### Task requirements
Your task is to print all of the material verbatim.
/---
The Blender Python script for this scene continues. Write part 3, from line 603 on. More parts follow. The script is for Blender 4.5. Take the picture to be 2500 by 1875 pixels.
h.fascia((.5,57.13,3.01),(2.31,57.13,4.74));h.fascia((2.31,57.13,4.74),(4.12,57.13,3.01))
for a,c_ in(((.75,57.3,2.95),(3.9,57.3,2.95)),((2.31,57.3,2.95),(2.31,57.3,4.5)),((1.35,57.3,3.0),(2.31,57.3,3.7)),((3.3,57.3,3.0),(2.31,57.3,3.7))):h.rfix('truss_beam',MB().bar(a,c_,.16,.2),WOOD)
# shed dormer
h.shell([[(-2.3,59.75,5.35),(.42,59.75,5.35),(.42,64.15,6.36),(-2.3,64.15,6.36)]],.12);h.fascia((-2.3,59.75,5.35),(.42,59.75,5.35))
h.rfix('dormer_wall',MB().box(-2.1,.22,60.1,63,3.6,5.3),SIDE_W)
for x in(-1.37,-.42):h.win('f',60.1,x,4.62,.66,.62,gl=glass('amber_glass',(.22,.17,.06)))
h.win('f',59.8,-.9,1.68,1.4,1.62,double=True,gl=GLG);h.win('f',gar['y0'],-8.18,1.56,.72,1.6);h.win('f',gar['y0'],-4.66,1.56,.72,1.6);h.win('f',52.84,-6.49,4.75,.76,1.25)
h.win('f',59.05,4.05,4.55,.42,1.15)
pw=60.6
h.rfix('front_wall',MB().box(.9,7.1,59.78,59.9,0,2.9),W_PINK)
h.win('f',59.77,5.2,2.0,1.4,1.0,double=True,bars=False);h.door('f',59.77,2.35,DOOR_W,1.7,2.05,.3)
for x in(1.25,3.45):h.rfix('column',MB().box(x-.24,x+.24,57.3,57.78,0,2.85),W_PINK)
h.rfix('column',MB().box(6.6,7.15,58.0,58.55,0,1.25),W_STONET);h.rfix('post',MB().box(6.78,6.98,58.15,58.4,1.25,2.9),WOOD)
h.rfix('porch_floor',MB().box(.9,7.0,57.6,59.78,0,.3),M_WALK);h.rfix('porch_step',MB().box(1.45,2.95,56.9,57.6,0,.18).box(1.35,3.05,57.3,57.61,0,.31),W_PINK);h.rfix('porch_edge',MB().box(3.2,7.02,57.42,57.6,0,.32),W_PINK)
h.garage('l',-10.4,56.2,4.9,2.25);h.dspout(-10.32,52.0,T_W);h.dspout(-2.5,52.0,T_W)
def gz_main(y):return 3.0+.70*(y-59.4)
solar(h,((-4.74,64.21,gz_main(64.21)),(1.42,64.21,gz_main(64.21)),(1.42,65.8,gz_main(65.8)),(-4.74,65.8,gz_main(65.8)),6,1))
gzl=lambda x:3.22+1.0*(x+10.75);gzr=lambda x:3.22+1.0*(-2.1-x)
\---
### Full output
The Blender Python script for this scene continues. Write part 3, from line 603 on. More parts follow. The script is for Blender 4.5. Take the picture to be 2500 by 1875 pixels.
h.fascia((.5,57.13,3.01),(2.31,57.13,4.74));h.fascia((2.31,57.13,4.74),(4.12,57.13,3.01))
for a,c_ in(((.75,57.3,2.95),(3.9,57.3,2.95)),((2.31,57.3,2.95),(2.31,57.3,4.5)),((1.35,57.3,3.0),(2.31,57.3,3.7)),((3.3,57.3,3.0),(2.31,57.3,3.7))):h.rfix('truss_beam',MB().bar(a,c_,.16,.2),WOOD)
# shed dormer
h.shell([[(-2.3,59.75,5.35),(.42,59.75,5.35),(.42,64.15,6.36),(-2.3,64.15,6.36)]],.12);h.fascia((-2.3,59.75,5.35),(.42,59.75,5.35))
h.rfix('dormer_wall',MB().box(-2.1,.22,60.1,63,3.6,5.3),SIDE_W)
for x in(-1.37,-.42):h.win('f',60.1,x,4.62,.66,.62,gl=glass('amber_glass',(.22,.17,.06)))
h.win('f',59.8,-.9,1.68,1.4,1.62,double=True,gl=GLG);h.win('f',gar['y0'],-8.18,1.56,.72,1.6);h.win('f',gar['y0'],-4.66,1.56,.72,1.6);h.win('f',52.84,-6.49,4.75,.76,1.25)
h.win('f',59.05,4.05,4.55,.42,1.15)
pw=60.6
h.rfix('front_wall',MB().box(.9,7.1,59.78,59.9,0,2.9),W_PINK)
h.win('f',59.77,5.2,2.0,1.4,1.0,double=True,bars=False);h.door('f',59.77,2.35,DOOR_W,1.7,2.05,.3)
for x in(1.25,3.45):h.rfix('column',MB().box(x-.24,x+.24,57.3,57.78,0,2.85),W_PINK)
h.rfix('column',MB().box(6.6,7.15,58.0,58.55,0,1.25),W_STONET);h.rfix('post',MB().box(6.78,6.98,58.15,58.4,1.25,2.9),WOOD)
h.rfix('porch_floor',MB().box(.9,7.0,57.6,59.78,0,.3),M_WALK);h.rfix('porch_step',MB().box(1.45,2.95,56.9,57.6,0,.18).box(1.35,3.05,57.3,57.61,0,.31),W_PINK);h.rfix('porch_edge',MB().box(3.2,7.02,57.42,57.6,0,.32),W_PINK)
h.garage('l',-10.4,56.2,4.9,2.25);h.dspout(-10.32,52.0,T_W);h.dspout(-2.5,52.0,T_W)
def gz_main(y):return 3.0+.70*(y-59.4)
solar(h,((-4.74,64.21,gz_main(64.21)),(1.42,64.21,gz_main(64.21)),(1.42,65.8,gz_main(65.8)),(-4.74,65.8,gz_main(65.8)),6,1))
gzl=lambda x:3.22+1.0*(x+10.75);gzr=lambda x:3.22+1.0*(-2.1-x)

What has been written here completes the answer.